→ **EXERCISE TASK**: Copy the records below verbatim, from the first line through the line containing "bg = w.node_tree.nodes['Background'];", inclusive, and output nothing else.

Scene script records
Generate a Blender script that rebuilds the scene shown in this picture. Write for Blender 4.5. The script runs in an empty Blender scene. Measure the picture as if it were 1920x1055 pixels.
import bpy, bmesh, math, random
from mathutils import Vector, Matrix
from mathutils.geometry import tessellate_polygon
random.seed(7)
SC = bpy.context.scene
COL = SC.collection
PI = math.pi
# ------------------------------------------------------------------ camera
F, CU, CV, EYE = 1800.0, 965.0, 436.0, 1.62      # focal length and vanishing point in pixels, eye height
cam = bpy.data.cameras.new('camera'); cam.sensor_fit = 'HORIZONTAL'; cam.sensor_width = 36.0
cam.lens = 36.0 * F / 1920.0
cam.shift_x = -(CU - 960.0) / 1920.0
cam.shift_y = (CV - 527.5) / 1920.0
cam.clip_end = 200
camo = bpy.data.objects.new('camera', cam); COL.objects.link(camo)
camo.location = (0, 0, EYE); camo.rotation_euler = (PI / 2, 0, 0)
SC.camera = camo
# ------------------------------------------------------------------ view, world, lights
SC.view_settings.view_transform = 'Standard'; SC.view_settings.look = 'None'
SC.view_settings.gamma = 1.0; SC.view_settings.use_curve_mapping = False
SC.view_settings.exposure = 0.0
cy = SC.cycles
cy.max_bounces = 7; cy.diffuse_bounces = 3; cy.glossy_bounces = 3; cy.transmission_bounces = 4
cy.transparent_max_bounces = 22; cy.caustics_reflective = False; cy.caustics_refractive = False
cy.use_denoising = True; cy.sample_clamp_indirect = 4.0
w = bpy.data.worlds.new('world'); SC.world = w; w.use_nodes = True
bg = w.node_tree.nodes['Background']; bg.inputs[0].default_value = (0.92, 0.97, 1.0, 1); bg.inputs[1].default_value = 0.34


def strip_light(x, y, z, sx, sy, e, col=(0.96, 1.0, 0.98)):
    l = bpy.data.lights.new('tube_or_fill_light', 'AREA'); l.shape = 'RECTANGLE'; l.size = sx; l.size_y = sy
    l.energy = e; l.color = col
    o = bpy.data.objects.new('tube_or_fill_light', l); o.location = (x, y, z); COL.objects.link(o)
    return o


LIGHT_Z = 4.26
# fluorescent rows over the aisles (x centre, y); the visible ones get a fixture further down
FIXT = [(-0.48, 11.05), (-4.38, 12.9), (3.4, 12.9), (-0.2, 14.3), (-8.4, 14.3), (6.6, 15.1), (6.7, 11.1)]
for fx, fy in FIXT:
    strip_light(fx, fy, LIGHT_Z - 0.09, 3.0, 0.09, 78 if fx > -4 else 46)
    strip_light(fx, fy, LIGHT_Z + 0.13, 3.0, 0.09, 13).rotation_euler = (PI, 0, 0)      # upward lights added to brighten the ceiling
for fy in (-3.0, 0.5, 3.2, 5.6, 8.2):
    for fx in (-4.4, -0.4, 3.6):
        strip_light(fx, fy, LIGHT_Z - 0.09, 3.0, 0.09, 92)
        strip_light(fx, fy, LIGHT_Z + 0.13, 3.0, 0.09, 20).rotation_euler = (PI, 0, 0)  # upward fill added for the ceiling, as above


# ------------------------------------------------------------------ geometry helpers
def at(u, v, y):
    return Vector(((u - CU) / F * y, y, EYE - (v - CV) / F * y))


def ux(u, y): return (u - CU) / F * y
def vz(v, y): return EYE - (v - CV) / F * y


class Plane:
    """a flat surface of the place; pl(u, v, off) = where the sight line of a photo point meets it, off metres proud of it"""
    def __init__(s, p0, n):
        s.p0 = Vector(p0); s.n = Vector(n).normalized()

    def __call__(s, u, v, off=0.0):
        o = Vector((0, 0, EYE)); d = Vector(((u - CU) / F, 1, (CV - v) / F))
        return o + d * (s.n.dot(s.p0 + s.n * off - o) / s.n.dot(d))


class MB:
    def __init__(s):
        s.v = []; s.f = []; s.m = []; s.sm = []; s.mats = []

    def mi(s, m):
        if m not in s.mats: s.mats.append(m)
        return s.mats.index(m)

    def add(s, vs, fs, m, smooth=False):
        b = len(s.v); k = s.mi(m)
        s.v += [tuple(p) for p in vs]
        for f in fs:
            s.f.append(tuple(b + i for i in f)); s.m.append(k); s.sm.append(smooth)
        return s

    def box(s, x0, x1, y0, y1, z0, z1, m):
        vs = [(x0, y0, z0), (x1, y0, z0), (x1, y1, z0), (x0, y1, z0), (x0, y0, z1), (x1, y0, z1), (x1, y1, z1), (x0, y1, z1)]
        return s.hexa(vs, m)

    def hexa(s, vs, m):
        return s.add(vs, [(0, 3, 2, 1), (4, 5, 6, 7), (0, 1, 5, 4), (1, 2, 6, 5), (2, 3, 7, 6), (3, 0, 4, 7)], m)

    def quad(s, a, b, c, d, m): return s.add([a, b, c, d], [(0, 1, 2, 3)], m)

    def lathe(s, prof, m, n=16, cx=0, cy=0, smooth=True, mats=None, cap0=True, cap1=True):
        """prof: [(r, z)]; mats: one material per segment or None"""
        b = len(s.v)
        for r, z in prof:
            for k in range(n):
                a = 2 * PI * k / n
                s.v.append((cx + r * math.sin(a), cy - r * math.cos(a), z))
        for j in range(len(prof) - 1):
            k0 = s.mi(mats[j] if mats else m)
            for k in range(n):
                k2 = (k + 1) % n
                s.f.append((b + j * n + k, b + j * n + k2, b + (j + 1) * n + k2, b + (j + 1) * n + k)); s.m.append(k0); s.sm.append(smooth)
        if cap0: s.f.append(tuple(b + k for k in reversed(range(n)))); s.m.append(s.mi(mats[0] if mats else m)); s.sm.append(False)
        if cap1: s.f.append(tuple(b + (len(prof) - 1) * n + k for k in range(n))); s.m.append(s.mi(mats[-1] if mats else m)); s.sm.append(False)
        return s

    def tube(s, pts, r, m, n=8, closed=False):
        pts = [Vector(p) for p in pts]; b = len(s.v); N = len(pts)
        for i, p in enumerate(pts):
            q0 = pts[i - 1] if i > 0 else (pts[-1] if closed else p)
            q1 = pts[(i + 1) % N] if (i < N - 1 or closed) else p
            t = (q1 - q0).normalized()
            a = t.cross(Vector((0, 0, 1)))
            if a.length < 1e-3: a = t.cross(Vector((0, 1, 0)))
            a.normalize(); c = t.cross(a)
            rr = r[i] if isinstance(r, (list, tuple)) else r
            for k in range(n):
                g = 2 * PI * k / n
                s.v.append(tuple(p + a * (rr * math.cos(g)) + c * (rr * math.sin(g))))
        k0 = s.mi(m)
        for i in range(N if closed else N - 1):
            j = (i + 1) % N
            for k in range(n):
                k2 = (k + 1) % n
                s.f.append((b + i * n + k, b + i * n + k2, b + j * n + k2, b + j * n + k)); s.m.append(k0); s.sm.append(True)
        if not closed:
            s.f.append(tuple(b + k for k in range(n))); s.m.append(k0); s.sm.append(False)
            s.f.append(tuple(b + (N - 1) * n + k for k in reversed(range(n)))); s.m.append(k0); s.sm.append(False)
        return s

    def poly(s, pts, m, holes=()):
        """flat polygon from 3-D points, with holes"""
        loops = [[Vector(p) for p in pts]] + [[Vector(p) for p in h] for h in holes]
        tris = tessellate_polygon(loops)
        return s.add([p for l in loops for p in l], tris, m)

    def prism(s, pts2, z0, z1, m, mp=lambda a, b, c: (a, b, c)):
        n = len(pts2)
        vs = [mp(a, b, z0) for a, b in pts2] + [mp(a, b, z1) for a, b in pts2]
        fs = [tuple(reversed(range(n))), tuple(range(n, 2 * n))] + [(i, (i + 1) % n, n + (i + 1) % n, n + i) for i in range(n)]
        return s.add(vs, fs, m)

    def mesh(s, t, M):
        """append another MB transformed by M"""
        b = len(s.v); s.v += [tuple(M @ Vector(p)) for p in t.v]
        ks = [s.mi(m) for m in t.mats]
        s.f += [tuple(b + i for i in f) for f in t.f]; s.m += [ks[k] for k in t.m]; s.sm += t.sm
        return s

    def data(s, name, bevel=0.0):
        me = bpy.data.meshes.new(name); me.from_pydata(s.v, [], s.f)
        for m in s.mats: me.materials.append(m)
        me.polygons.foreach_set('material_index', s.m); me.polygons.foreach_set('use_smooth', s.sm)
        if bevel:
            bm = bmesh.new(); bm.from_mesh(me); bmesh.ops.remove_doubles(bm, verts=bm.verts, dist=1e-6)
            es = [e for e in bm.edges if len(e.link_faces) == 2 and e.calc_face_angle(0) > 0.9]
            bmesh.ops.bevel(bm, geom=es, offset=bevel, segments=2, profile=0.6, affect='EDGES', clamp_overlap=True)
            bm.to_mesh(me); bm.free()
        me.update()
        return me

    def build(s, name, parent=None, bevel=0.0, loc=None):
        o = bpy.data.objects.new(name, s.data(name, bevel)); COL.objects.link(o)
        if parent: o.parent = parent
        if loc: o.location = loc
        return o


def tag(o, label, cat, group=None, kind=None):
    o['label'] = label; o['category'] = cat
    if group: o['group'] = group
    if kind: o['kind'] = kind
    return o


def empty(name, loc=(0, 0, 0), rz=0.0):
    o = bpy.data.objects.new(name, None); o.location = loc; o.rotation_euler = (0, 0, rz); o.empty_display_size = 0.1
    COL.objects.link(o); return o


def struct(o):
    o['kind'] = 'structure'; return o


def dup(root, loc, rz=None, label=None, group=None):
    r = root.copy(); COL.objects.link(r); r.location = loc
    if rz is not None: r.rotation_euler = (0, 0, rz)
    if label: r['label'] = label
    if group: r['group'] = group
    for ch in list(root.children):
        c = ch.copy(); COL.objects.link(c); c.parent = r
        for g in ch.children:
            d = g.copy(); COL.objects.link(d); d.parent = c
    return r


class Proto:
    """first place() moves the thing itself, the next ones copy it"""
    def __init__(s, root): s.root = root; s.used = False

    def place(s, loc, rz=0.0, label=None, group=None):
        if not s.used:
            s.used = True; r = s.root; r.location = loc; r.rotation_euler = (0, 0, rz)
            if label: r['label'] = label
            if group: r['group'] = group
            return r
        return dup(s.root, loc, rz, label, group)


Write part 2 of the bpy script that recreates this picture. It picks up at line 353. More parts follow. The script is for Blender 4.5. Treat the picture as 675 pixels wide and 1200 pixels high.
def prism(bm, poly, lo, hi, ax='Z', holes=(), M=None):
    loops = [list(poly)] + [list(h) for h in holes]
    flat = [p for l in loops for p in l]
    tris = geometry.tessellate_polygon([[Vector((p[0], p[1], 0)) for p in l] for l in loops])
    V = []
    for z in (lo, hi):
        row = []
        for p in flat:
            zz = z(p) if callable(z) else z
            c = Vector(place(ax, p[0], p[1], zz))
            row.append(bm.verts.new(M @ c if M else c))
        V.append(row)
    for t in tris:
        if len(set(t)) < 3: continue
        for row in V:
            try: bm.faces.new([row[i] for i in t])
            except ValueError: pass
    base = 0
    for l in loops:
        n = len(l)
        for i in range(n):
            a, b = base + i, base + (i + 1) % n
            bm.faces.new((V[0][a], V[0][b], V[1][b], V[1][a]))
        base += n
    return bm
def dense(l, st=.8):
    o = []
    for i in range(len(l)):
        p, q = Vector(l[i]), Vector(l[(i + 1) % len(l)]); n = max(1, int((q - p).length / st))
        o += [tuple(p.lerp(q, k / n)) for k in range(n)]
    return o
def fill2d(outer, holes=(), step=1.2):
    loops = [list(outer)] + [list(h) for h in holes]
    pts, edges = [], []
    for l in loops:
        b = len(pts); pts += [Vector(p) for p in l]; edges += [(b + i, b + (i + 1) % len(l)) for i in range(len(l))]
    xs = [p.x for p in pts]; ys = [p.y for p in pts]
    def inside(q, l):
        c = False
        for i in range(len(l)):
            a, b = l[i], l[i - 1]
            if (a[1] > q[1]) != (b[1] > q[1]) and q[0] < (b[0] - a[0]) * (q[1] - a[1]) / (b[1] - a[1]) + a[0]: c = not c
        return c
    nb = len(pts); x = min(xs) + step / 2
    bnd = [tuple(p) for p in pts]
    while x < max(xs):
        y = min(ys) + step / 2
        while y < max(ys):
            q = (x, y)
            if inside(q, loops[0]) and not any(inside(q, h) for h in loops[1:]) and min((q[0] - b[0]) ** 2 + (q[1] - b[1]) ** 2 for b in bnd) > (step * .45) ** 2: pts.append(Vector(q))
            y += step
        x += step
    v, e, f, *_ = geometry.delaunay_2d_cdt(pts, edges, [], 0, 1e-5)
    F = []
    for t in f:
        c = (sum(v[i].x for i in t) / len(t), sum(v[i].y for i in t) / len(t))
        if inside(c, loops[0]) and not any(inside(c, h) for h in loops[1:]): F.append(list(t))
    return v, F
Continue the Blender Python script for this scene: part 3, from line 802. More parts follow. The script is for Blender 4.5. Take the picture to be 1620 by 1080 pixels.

→ **RESULT OF THE TASK**:
Generate a Blender script that rebuilds the scene shown in this picture. Write for Blender 4.5. The script runs in an empty Blender scene. Measure the picture as if it were 1920x1055 pixels.
import bpy, bmesh, math, random
from mathutils import Vector, Matrix
from mathutils.geometry import tessellate_polygon
random.seed(7)
SC = bpy.context.scene
COL = SC.collection
PI = math.pi
# ------------------------------------------------------------------ camera
F, CU, CV, EYE = 1800.0, 965.0, 436.0, 1.62      # focal length and vanishing point in pixels, eye height
cam = bpy.data.cameras.new('camera'); cam.sensor_fit = 'HORIZONTAL'; cam.sensor_width = 36.0
cam.lens = 36.0 * F / 1920.0
cam.shift_x = -(CU - 960.0) / 1920.0
cam.shift_y = (CV - 527.5) / 1920.0
cam.clip_end = 200
camo = bpy.data.objects.new('camera', cam); COL.objects.link(camo)
camo.location = (0, 0, EYE); camo.rotation_euler = (PI / 2, 0, 0)
SC.camera = camo
# ------------------------------------------------------------------ view, world, lights
SC.view_settings.view_transform = 'Standard'; SC.view_settings.look = 'None'
SC.view_settings.gamma = 1.0; SC.view_settings.use_curve_mapping = False
SC.view_settings.exposure = 0.0
cy = SC.cycles
cy.max_bounces = 7; cy.diffuse_bounces = 3; cy.glossy_bounces = 3; cy.transmission_bounces = 4
cy.transparent_max_bounces = 22; cy.caustics_reflective = False; cy.caustics_refractive = False
cy.use_denoising = True; cy.sample_clamp_indirect = 4.0
w = bpy.data.worlds.new('world'); SC.world = w; w.use_nodes = True
bg = w.node_tree.nodes['Background']; bg.inputs[0].default_value = (0.92, 0.97, 1.0, 1); bg.inputs[1].default_value = 0.34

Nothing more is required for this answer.